[Supplied data start]

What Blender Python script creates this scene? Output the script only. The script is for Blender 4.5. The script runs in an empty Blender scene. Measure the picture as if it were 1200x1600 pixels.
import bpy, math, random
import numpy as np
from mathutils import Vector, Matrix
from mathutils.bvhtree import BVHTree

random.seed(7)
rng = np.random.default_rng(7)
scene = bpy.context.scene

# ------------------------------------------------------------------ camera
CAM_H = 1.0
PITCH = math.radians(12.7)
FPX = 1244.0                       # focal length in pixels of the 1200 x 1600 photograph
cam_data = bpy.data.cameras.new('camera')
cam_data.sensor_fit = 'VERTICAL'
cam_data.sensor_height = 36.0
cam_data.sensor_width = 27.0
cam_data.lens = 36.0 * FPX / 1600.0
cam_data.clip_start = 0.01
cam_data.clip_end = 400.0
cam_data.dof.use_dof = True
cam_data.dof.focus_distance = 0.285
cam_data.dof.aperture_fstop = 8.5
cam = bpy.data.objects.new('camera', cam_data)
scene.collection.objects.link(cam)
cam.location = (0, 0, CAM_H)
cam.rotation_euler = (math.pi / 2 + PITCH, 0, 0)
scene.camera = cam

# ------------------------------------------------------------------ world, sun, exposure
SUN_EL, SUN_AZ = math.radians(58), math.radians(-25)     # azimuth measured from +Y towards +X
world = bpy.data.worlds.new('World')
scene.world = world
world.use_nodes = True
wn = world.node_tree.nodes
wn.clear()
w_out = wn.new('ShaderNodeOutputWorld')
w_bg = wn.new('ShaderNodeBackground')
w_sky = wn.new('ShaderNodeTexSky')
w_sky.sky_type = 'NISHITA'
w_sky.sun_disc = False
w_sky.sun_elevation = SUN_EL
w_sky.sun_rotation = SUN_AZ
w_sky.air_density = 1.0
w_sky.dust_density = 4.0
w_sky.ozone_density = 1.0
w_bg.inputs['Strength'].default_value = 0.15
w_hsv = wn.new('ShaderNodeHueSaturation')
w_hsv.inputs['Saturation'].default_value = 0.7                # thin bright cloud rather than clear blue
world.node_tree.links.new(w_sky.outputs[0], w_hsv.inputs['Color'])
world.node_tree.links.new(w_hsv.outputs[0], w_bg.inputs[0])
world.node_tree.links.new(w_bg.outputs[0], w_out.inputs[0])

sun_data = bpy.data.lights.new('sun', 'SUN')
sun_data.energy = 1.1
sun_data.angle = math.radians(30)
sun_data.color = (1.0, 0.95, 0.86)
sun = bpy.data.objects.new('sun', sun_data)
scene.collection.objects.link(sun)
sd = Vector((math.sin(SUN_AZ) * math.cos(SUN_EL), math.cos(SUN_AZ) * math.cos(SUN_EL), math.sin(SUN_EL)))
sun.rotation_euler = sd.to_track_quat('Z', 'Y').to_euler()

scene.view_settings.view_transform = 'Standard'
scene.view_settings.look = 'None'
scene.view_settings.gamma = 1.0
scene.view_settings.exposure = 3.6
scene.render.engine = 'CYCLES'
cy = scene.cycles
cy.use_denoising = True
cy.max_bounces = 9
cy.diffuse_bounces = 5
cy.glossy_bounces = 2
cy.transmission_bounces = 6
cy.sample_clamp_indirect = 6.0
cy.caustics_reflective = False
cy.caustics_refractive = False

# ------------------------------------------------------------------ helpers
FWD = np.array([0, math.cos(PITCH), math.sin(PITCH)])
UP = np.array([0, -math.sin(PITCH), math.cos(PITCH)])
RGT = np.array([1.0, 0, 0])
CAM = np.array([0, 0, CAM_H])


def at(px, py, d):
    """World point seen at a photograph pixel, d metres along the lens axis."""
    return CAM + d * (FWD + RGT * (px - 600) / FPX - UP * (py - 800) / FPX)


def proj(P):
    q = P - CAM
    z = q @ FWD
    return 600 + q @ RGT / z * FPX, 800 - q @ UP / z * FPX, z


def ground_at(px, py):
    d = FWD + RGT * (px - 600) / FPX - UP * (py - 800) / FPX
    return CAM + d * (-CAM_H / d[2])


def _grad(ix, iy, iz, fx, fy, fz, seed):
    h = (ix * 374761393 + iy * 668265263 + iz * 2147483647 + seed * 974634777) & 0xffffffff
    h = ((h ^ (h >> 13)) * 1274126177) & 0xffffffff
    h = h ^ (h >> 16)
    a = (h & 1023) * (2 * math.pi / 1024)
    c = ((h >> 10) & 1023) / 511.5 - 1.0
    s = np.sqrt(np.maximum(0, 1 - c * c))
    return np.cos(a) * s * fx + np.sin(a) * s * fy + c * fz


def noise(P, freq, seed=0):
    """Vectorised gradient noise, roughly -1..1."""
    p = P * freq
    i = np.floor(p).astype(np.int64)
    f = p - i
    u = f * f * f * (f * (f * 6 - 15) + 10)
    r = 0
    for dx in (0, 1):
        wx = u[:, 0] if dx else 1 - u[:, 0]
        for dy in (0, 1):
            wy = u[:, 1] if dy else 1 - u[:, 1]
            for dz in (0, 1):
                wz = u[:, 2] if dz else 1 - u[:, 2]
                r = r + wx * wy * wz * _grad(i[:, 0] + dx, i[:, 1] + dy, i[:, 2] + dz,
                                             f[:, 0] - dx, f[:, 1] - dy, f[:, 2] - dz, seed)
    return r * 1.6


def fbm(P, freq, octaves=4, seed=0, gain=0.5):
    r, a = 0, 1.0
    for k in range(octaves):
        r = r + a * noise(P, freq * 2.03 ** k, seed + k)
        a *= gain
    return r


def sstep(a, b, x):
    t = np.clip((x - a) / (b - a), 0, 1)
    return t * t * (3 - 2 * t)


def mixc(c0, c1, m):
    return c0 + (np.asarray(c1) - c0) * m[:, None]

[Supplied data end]

Retype all of the data shown above, word for word.

Answer to the task:
What Blender Python script creates this scene? Output the script only. The script is for Blender 4.5. The script runs in an empty Blender scene. Measure the picture as if it were 1200x1600 pixels.
import bpy, math, random
import numpy as np
from mathutils import Vector, Matrix
from mathutils.bvhtree import BVHTree

random.seed(7)
rng = np.random.default_rng(7)
scene = bpy.context.scene

# ------------------------------------------------------------------ camera
CAM_H = 1.0
PITCH = math.radians(12.7)
FPX = 1244.0                       # focal length in pixels of the 1200 x 1600 photograph
cam_data = bpy.data.cameras.new('camera')
cam_data.sensor_fit = 'VERTICAL'
cam_data.sensor_height = 36.0
cam_data.sensor_width = 27.0
cam_data.lens = 36.0 * FPX / 1600.0
cam_data.clip_start = 0.01
cam_data.clip_end = 400.0
cam_data.dof.use_dof = True
cam_data.dof.focus_distance = 0.285
cam_data.dof.aperture_fstop = 8.5
cam = bpy.data.objects.new('camera', cam_data)
scene.collection.objects.link(cam)
cam.location = (0, 0, CAM_H)
cam.rotation_euler = (math.pi / 2 + PITCH, 0, 0)
scene.camera = cam

# ------------------------------------------------------------------ world, sun, exposure
SUN_EL, SUN_AZ = math.radians(58), math.radians(-25)     # azimuth measured from +Y towards +X
world = bpy.data.worlds.new('World')
scene.world = world
world.use_nodes = True
wn = world.node_tree.nodes
wn.clear()
w_out = wn.new('ShaderNodeOutputWorld')
w_bg = wn.new('ShaderNodeBackground')
w_sky = wn.new('ShaderNodeTexSky')
w_sky.sky_type = 'NISHITA'
w_sky.sun_disc = False
w_sky.sun_elevation = SUN_EL
w_sky.sun_rotation = SUN_AZ
w_sky.air_density = 1.0
w_sky.dust_density = 4.0
w_sky.ozone_density = 1.0
w_bg.inputs['Strength'].default_value = 0.15
w_hsv = wn.new('ShaderNodeHueSaturation')
w_hsv.inputs['Saturation'].default_value = 0.7                # thin bright cloud rather than clear blue
world.node_tree.links.new(w_sky.outputs[0], w_hsv.inputs['Color'])
world.node_tree.links.new(w_hsv.outputs[0], w_bg.inputs[0])
world.node_tree.links.new(w_bg.outputs[0], w_out.inputs[0])

sun_data = bpy.data.lights.new('sun', 'SUN')
sun_data.energy = 1.1
sun_data.angle = math.radians(30)
sun_data.color = (1.0, 0.95, 0.86)
sun = bpy.data.objects.new('sun', sun_data)
scene.collection.objects.link(sun)
sd = Vector((math.sin(SUN_AZ) * math.cos(SUN_EL), math.cos(SUN_AZ) * math.cos(SUN_EL), math.sin(SUN_EL)))
sun.rotation_euler = sd.to_track_quat('Z', 'Y').to_euler()

scene.view_settings.view_transform = 'Standard'
scene.view_settings.look = 'None'
scene.view_settings.gamma = 1.0
scene.view_settings.exposure = 3.6
scene.render.engine = 'CYCLES'
cy = scene.cycles
cy.use_denoising = True
cy.max_bounces = 9
cy.diffuse_bounces = 5
cy.glossy_bounces = 2
cy.transmission_bounces = 6
cy.sample_clamp_indirect = 6.0
cy.caustics_reflective = False
cy.caustics_refractive = False

# ------------------------------------------------------------------ helpers
FWD = np.array([0, math.cos(PITCH), math.sin(PITCH)])
UP = np.array([0, -math.sin(PITCH), math.cos(PITCH)])
RGT = np.array([1.0, 0, 0])
CAM = np.array([0, 0, CAM_H])


def at(px, py, d):
    """World point seen at a photograph pixel, d metres along the lens axis."""
    return CAM + d * (FWD + RGT * (px - 600) / FPX - UP * (py - 800) / FPX)


def proj(P):
    q = P - CAM
    z = q @ FWD
    return 600 + q @ RGT / z * FPX, 800 - q @ UP / z * FPX, z


def ground_at(px, py):
    d = FWD + RGT * (px - 600) / FPX - UP * (py - 800) / FPX
    return CAM + d * (-CAM_H / d[2])


def _grad(ix, iy, iz, fx, fy, fz, seed):
    h = (ix * 374761393 + iy * 668265263 + iz * 2147483647 + seed * 974634777) & 0xffffffff
    h = ((h ^ (h >> 13)) * 1274126177) & 0xffffffff
    h = h ^ (h >> 16)
    a = (h & 1023) * (2 * math.pi / 1024)
    c = ((h >> 10) & 1023) / 511.5 - 1.0
    s = np.sqrt(np.maximum(0, 1 - c * c))
    return np.cos(a) * s * fx + np.sin(a) * s * fy + c * fz


def noise(P, freq, seed=0):
    """Vectorised gradient noise, roughly -1..1."""
    p = P * freq
    i = np.floor(p).astype(np.int64)
    f = p - i
    u = f * f * f * (f * (f * 6 - 15) + 10)
    r = 0
    for dx in (0, 1):
        wx = u[:, 0] if dx else 1 - u[:, 0]
        for dy in (0, 1):
            wy = u[:, 1] if dy else 1 - u[:, 1]
            for dz in (0, 1):
                wz = u[:, 2] if dz else 1 - u[:, 2]
                r = r + wx * wy * wz * _grad(i[:, 0] + dx, i[:, 1] + dy, i[:, 2] + dz,
                                             f[:, 0] - dx, f[:, 1] - dy, f[:, 2] - dz, seed)
    return r * 1.6


def fbm(P, freq, octaves=4, seed=0, gain=0.5):
    r, a = 0, 1.0
    for k in range(octaves):
        r = r + a * noise(P, freq * 2.03 ** k, seed + k)
        a *= gain
    return r


def sstep(a, b, x):
    t = np.clip((x - a) / (b - a), 0, 1)
    return t * t * (3 - 2 * t)


def mixc(c0, c1, m):
    return c0 + (np.asarray(c1) - c0) * m[:, None]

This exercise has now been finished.